[Start]

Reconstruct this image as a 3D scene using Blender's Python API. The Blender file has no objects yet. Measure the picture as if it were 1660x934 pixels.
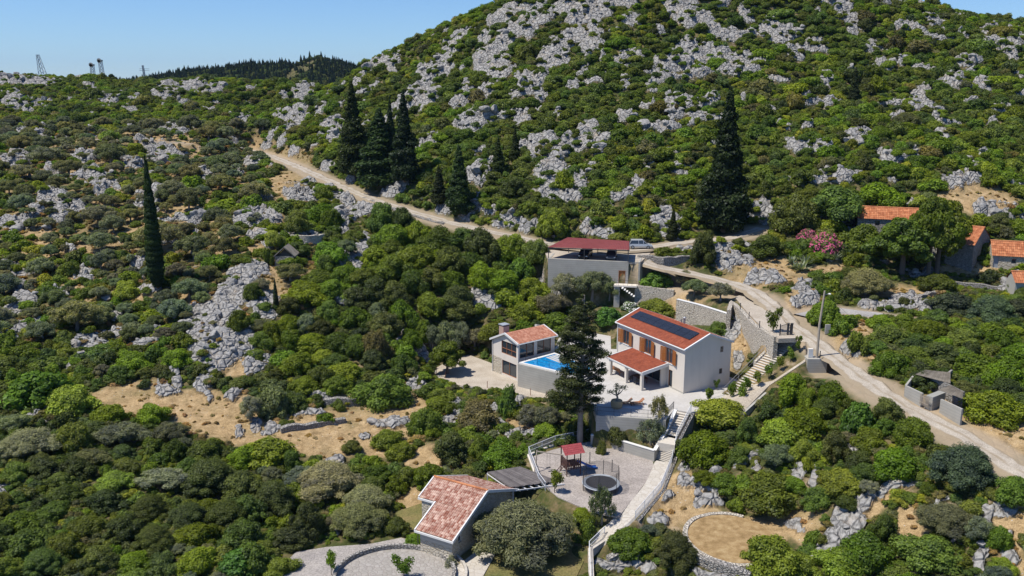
import bpy, math, random
import numpy as np
from mathutils import Vector, Matrix
R = math.radians
C = bpy.context.scene.collection
rng = np.random.default_rng(11)
random.seed(5)
sc = bpy.context.scene
# ------------------------------------------------------------------ camera, light, exposure
PITCH = R(13.15); FPX = 1400.0
cam = bpy.data.objects.new('camera', bpy.data.cameras.new('camera')); C.objects.link(cam)
cam.location = (0, 0, 0); cam.rotation_euler = (math.pi/2 - PITCH, 0, 0)
cam.data.lens = 36*FPX/1660; cam.data.sensor_width = 36; cam.data.clip_start = 0.5; cam.data.clip_end = 40000
sc.camera = cam
SUN_EL, SUN_DIR = R(63), (-0.955, -0.295)
w = bpy.data.worlds.new('World'); sc.world = w; w.use_nodes = True
nt = w.node_tree; bgn = nt.nodes['Background']
sky = nt.nodes.new('ShaderNodeTexSky'); sky.sky_type = 'NISHITA'; sky.sun_disc = False
sky.sun_elevation = SUN_EL; sky.sun_rotation = math.atan2(SUN_DIR[0], SUN_DIR[1])
sky.altitude = 100; sky.air_density = 1.0; sky.dust_density = 0.0; sky.ozone_density = 3.0
skm = nt.nodes.new('ShaderNodeMix'); skm.data_type = 'RGBA'; skm.blend_type = 'MULTIPLY'; skm.inputs[0].default_value = 1; skm.inputs[7].default_value = (.62, .82, 1.12, 1)
nt.links.new(sky.outputs[0], skm.inputs[6]); nt.links.new(skm.outputs[2], bgn.inputs[0]); bgn.inputs[1].default_value = 0.095
sun = bpy.data.objects.new('sun', bpy.data.lights.new('sun', 'SUN')); C.objects.link(sun)
sun.data.energy = 4.7; sun.data.angle = R(0.53); sun.data.color = (1.0, 0.935, 0.83)
d = Vector((-SUN_DIR[0]*math.cos(SUN_EL), -SUN_DIR[1]*math.cos(SUN_EL), -math.sin(SUN_EL)))
sun.rotation_euler = d.to_track_quat('-Z', 'Y').to_euler()
sc.view_settings.view_transform = 'Standard'; sc.view_settings.look = 'None'; sc.view_settings.gamma = 1
sc.view_settings.exposure = 0.33
sc.cycles.max_bounces = 5; sc.cycles.diffuse_bounces = 2; sc.cycles.transparent_max_bounces = 6
sc.cycles.use_denoising = True
# ------------------------------------------------------------------ measuring: a sight line through a pixel of the survey photo
CT, ST = math.cos(PITCH), math.sin(PITCH)
def ray(px, py):
    dx = (px-830)/FPX; dy = -(py-467)/FPX
    return (dx, CT+dy*ST, -ST+dy*CT)
def P(px, py, z):
    r = ray(px, py); t = z/r[2]; return (r[0]*t, r[1]*t, z)
def PY(px, py, Y):
    r = ray(px, py); t = Y/r[1]; return (r[0]*t, Y, r[2]*t)
def proj(x, y, z):
    dep = y*CT - z*ST; up = y*ST + z*CT
    return 830+FPX*x/dep, 467-FPX*up/dep, dep
# ------------------------------------------------------------------ noise
def _h(ix, iy, s):
    n = (ix.astype(np.int64)*374761393 + iy.astype(np.int64)*668265263 + s*1442695041) & 0xffffffff
    n = ((n ^ (n >> 13))*1274126177) & 0xffffffff
    return ((n ^ (n >> 16)) & 0xffffff)/float(0xffffff)
def vnoise(x, y, s=0):
    ix = np.floor(x); iy = np.floor(y); fx = x-ix; fy = y-iy
    fx = fx*fx*(3-2*fx); fy = fy*fy*(3-2*fy)
    a = _h(ix, iy, s); b = _h(ix+1, iy, s); c = _h(ix, iy+1, s); dd = _h(ix+1, iy+1, s)
    return (a*(1-fx)+b*fx)*(1-fy)+(c*(1-fx)+dd*fx)*fy
def fbm(x, y, s=0, o=4):
    v = 0; a = 0.5; t = 0
    for i in range(o):
        v = v+a*vnoise(x, y, s+i*7); t += a; a *= .5; x = x*2.03+3.1; y = y*2.03+1.7
    return v/t
def worley(x, y, s=0):
    ix = np.floor(x); iy = np.floor(y); f1 = np.full(x.shape, 9.0); f2 = np.full(x.shape, 9.0); hid = np.zeros(x.shape)
    for i in (-1, 0, 1):
        for j in (-1, 0, 1):
            cx = ix+i; cy = iy+j
            dd = np.hypot(cx+.15+.7*_h(cx, cy, s)-x, cy+.15+.7*_h(cx, cy, s+1)-y)
            near = dd < f1; f2 = np.where(near, f1, np.minimum(f2, dd)); hid = np.where(near, _h(cx, cy, s+2), hid); f1 = np.where(near, dd, f1)
    return f1, f2, hid
def sstep(a, b, x):
    t = np.clip((x-a)/(b-a), 0, 1); return t*t*(3-2*t)
# ------------------------------------------------------------------ terrain: surveyed heights, smooth surface through them
T = -39.5      # villa terrace level
ctl = []
def cz(*L):
    for px, py, z in L: ctl.append(P(px, py, z))
def cy(*L):
    for px, py, Y in L: ctl.append(PY(px, py, Y))
cz((0,934,-44),(200,934,-45),(400,934,-46),(560,934,-46),(0,800,-42),(200,800,-43),(400,800,-44.5),(520,850,-46),(0,680,-40.3),(200,680,-41.5),(400,690,-42.5),(550,700,-43.2),
   (0,560,-38),(200,560,-38.8),(350,545,-36.2),(350,640,-41.5),(500,560,-39),(0,460,-34.2),(255,462,-33.5),(400,445,-31.5),(0,380,-29.3),(200,380,-29),(400,385,-27.8),(0,300,-22.8),(200,300,-22.5),(330,300,-22.5),
   (470,270,-20.8),(430,252,-20),(0,225,-15.3),(200,228,-15.4),(320,228,-16),
   (500,278,-21.4),(560,305,-23.2),(610,325,-24.3),(690,350,-25.8),(760,368,-26.7),(830,383,-27.4),(890,395,-28),(1040,405,-28.4),(1100,393,-27.9),(1200,383,-27.5),
   (1060,430,-29.5),(1120,443,-30.3),(1190,460,-31.1),(1240,485,-31.8),(1275,520,-32.6),(1320,555,-33.6),(1370,592,-34.4),(1430,635,-35.1),(1500,675,-35.7),(1570,712,-36.2),(1640,755,-36.6),
   (1450,385,-28),(1560,445,-31.5),(1640,450,-31.5),(1400,445,-31.3),(1390,495,-33),(1480,500,-33.3),(1640,520,-33.5),(1650,590,-34.6),(1520,600,-34.9),(1620,680,-35.6),(1330,440,-31),
   (1650,860,-39),(1500,810,-39),(1500,900,-42),(1350,934,-45),(1180,880,-44.5),(1260,800,-42),(1200,740,-41.7),(1350,700,-38.3),(1450,730,-37.5),(1300,640,-37),(1240,690,-40.3),
   (1100,850,-44.2),(1000,934,-46.5),(930,920,-46.2),(700,640,-42.6),(600,650,-42.6),(650,560,-38.8),(800,500,-35.5),(700,455,-32.3),(600,455,-32.7),(500,455,-32.7),(600,385,-28.7),(700,405,-30),(500,345,-26),
   (900,525,-36.6),(950,505,-36),(1020,500,-35.3),(690,590,-42.3),(735,570,-42.2),(775,558,-41.4),(830,545,-39.8),(900,545,-39.3),(960,528,-39),(1000,528,-38.4),(1185,575,-37.6),(1205,560,-36),(850,690,-43.2),(760,720,-43.9),(650,760,-44.9),(900,705,-43.3),(720,800,-45.5),(1100,475,-33),(1160,475,-31.8),(700,900,-46),(860,900,-46.2),(900,445,-33.5),(850,430,-31.6),(850,560,-38.8))
cy((0,170,322),(200,168,325),(400,172,330),(30,128,378),(120,140,392),(240,143,385),(330,133,385),(420,152,395),(150,132,388),(520,140,360),
   (500,235,250),(480,178,330),(600,200,248),(600,150,280),(600,108,312),(700,62,292),(760,42,286),(750,300,181),(750,200,216),(750,120,250),(820,17,278),(950,-32,282),(1150,-62,286),(1350,-28,282),(1450,2,278),(1560,42,272),(1655,52,267),
   (900,320,173),(900,220,200),(900,120,233),(900,40,260),(1050,300,174),(1050,200,203),(1050,100,237),(1050,20,262),(1200,300,177),(1200,200,205),(1200,100,240),(1200,20,263),(1350,300,172),(1350,200,203),(1350,100,240),(1350,20,265),
   (1500,300,170),(1500,200,205),(1500,100,243),(1650,300,171),(1650,200,205),(1650,120,236),(650,260,205),(1350,370,158),(1500,350,160),(1650,370,158))
for px, py, zz in ((300,1300,-50),(830,1300,-50),(1400,1300,-49)): ctl.append(P(px, py, zz))
for c in list(ctl):
    s = c[0]/c[1]
    if s < -0.55: ctl.append((c[0]-0.32*c[1], c[1], c[2]))
    if s > 0.55: ctl.append((c[0]+0.32*c[1], c[1], c[2]))
for px, dz in ((-300,-10),(50,-12),(200,-14),(330,-13),(450,-12),(600,-30),(760,-30),(950,-24),(1150,-24),(1350,-24),(1560,-24),(1900,-24)):
    bx, by, bz = PY(px, 135 if px < 520 else {600:108,760:42,950:-32,1150:-62,1350:-28,1560:42,1900:70}[px], 392 if px < 520 else 292)
    ctl.append((bx*1.22, by+85, bz+dz))
ctl = np.array(ctl)
def _k(d2): return 0.5*d2*np.log(d2+1e-9)
_n = len(ctl); _X = ctl[:, :2]/100.
_A = np.zeros((_n+3, _n+3)); _d2 = ((_X[:, None]-_X[None])**2).sum(-1)
_A[:_n, :_n] = _k(_d2)+np.eye(_n)*2e-3*1.0; _A[:_n, _n] = 1; _A[:_n, _n+1:] = _X; _A[_n, :_n] = 1; _A[_n+1:, :_n] = _X.T
_W = np.linalg.solve(_A, np.concatenate([ctl[:, 2], [0, 0, 0]]))
def tps(x, y):
    out = np.empty(x.size); xf = x.ravel()/100.; yf = y.ravel()/100.
    for i in range(0, x.size, 20000):
        a = xf[i:i+20000]; b = yf[i:i+20000]
        out[i:i+20000] = _k((a[:, None]-_X[None, :, 0])**2+(b[:, None]-_X[None, :, 1])**2) @ _W[:_n]+_W[_n]+_W[_n+1]*a+_W[_n+2]*b
    return out.reshape(x.shape)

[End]

• **Directive**
Which lines in the listing above hold the word "scene"? Show each of them.

• **Answer for this exercise**
Reconstruct this image as a 3D scene using Blender's Python API. The Blender file has no objects yet. Measure the picture as if it were 1660x934 pixels.
C = bpy.context.scene.collection
sc = bpy.context.scene